Pakistan has reiterated its staunch refusal to attend a conference in Bonn, Germany next week that will focus on the future of Afghanistan -- in retaliation for a cross-border raid by NATO forces that killed 24 Pakistani soldiers over the weekend.

Public fury against the killings -- which Islamabad has characterized as a ‘deliberate and unprovoked aggression’ -- has accelerated in the country, with protests in many cities,

“Of course it’s the final word. Pakistan is not attending,” a spokesman for the Pakistani foreign ministry told Reuters.

Foreign minister Hina Rabbani Khar herself told Pakistan’s Dawn News television: “It is definitely not Pakistan’s intention to work against the rest of the world.

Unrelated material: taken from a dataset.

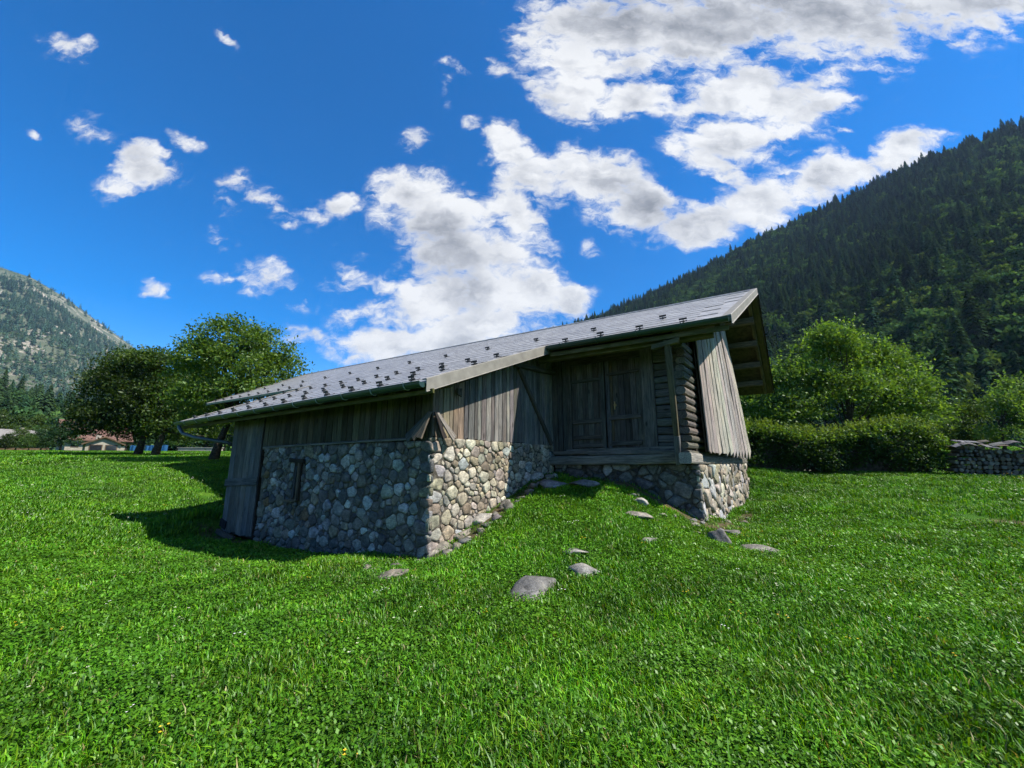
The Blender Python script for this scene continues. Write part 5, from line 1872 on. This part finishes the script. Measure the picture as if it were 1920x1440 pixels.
# blue sheeted fence and a pale low wall under the trees
fp = PXP(276, 852, 62)
fp.z = ground_z(fp.x, fp.y)
fence = empty('tarpaulin_fence', fp, R(-12), 'blue tarpaulin fence seen between the two left trunks', 'fence')
m_bl = mat_noise('blue_tarpaulin', (.035, .14, .30), (.06, .20, .40), 1.2, .5, .3)
for k in range(5):
    vs, fs = [], []
    for i in range(7):
        x = -3.6 + k * 1.45 + i * 1.42 / 6
        dy = .05 * math.sin(i * 1.7 + k)
        vs += [(x, dy, .05), (x, dy + .02, 1.0 + .06 * math.sin(i + k)), (x, dy + .03, .05), (x, dy + .05, 1.0 + .06 * math.sin(i + k))]
    for i in range(6):
        a = i * 4
        fs += [(a, a + 4, a + 5, a + 1), (a + 2, a + 3, a + 7, a + 6), (a + 1, a + 5, a + 7, a + 3)]
    link('sheet', mesh('sheet', vs, fs, m_bl), fence)
    MB().tube([(-3.62 + k * 1.45, .08, -.3), (-3.62 + k * 1.45, .08, 1.15)], .03, 6).build('post', M['house_wood'], fence)
lp = PXP(372, 852, 60)
lp.z = ground_z(lp.x, lp.y)
lw = MB()
lw.box(-3.0, 3.4, -.2, .2, -.4, .55).box(-3.1, 3.5, -.26, .26, .55, .66)
tag(lw.build('garden_wall', M['plaster'], None), 'low pale wall behind the tall tree trunk near the barn', 'wall').location = lp

# ------------------------------------------------------------------ broadleaf trees and bushes round the houses (copies)
BROAD = [(.030, .070, .014), (.042, .088, .014), (.024, .055, .014), (.060, .100, .016)]


def proto(seed, n_clumps, cols):
    g = random.Random(seed)
    lob = [(0, 0, 6.2, 2.6, 2.6, 2.4), (1.5, .5, 5.0, 2.3, 2.3, 2.0), (-1.6, -.4, 4.8, 2.3, 2.3, 2.0), (.3, -1.3, 4.2, 2.5, 2.3, 2.0), (-.3, 1.4, 3.6, 2.6, 2.3, 1.8), (g.uniform(-1, 1), 0, 7.6, 1.6, 1.6, 1.4), (1.2, -1.0, 2.6, 2.0, 2.0, 1.4), (-1.2, -.8, 2.5, 2.0, 2.0, 1.4)]
    return tree('broadleaf_tree', (0, 0, 0), lob, [(0, 0, -.3), (.1, 0, 1.6), (.0, .1, 3.8)], n_clumps, 30, .75, .40, cols, 'x', 'tree', None, seed, .28, limbs=10, up=.3)


def copy_tree(o, parent=None):
    c = o.copy()
    COL.objects.link(c)
    c.parent = parent
    for ch in o.children: copy_tree(ch, c)
    return c


PROTOS = [proto(301, 210, BROAD), proto(302, 210, [(.045, .085, .012), (.060, .105, .014), (.034, .066, .012)]), proto(303, 210, [(.018, .048, .018), (.026, .060, .018), (.014, .038, .014)])]
SPOTS = [(30, 836, 62, .42, 1, 'round green bush at the left edge before the grey-roofed house'), (75, 846, 60, .40, 2, 'dark bush left of the cream house among the hedge of bushes'), (112, 848, 58, .52, 2, 'tall dark bush right beside the cream house'), (88, 845, 66, .50, 1, 'olive bush behind the dark bushes left of the cream house'), (8, 850, 58, .30, 0, 'low bush in the far left corner of the meadow'), (52, 848, 57, .30, 0, 'low mid-green bush between the bushes at the meadow edge'),
         (20, 845, 105, 1.15, 0, 'tall tree behind the grey-roofed house'), (70, 845, 112, 1.25, 1, 'tall olive tree behind the bushes left of the cream house'), (128, 845, 118, 1.2, 0, 'tall tree behind the left half of the cream house'), (178, 845, 110, 1.1, 2, 'dark tree behind the red roof'), (-35, 845, 95, 1.2, 1, 'tall tree cut by the left edge of the picture'),
         (330, 852, 72, .75, 0, 'broadleaf tree between the blue fence and the pale wall'), (420, 852, 80, .85, 2, 'dark tree behind the left end of the barn'), (235, 846, 95, .95, 2, 'dark tree right behind the red-roofed house')]
for i, (px, py, y, s, k, lab) in enumerate(SPOTS):
    firsts = [q for q, a in enumerate(SPOTS) if a[4] == k]
    o = PROTOS[k] if i == firsts[0] else copy_tree(PROTOS[k])
    p = PXP(px, py, y)
    o.location = (p.x, p.y, ground_z(p.x, p.y) - .1)
    o.rotation_euler = (0, 0, i * 1.3)
    o.scale = (s, s, s)
    if s < .6:
        o.name = 'bush'
    tag(o, lab, 'bush' if s < .6 else 'tree', 'trees and bushes round the houses')
# ------------------------------------------------------------------ wooded hills
def sil(pts):
    a = []
    for px, py in pts:
        r = ray(px, py)
        a.append((math.atan2(r.x, r.y), r.z / math.hypot(r.x, r.y)))
    a = np.array(a)
    return lambda az: np.interp(az, a[:, 0], a[:, 1])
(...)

But the rest of the world also has to understand that if they have pushed Pakistan into this corner, violated red lines, then they have denied the basis of partnership.”

Pakistan’s absence from next week’s parley raises fears that Taliban members will not be involved in any peace process, Dawn reported.

Meanwhile, prominent western officials, including German Chancellor Angela Merkel and U.S. Secretary of State Hillary Clinton, are urging Pakistan to reconsider their plan to boycott the meeting.

“Pakistan itself has a big interest in the Afghan conference being a success,” Germany’s foreign ministry spokesman Andreas Peschke told a news conference.

He added however that Islamabad has “not yet formally withdrawn from the conference.”

Peschke also said that German Foreign Minister Guido Westerwelle has been in contact with Pakistani officials to persuade them to reconsider.

Clinton promised an investigation into the cross-border raid would be done in order to appease Islamabad.

Afghan President Hamid Karzai has also asked Pakistan to come to the table.

NATO troops are due to withdraw from Afghan soil by the end of 2014.

Separately, controversy over what really happened during last week’s deadly raid is brewing. An unnamed Afghan official told the Wall Street Journal that the air strike was designed to protect NATO and Afghan troops who had come under fire from the Pakistan side of the border – a charge that Islamabad denies.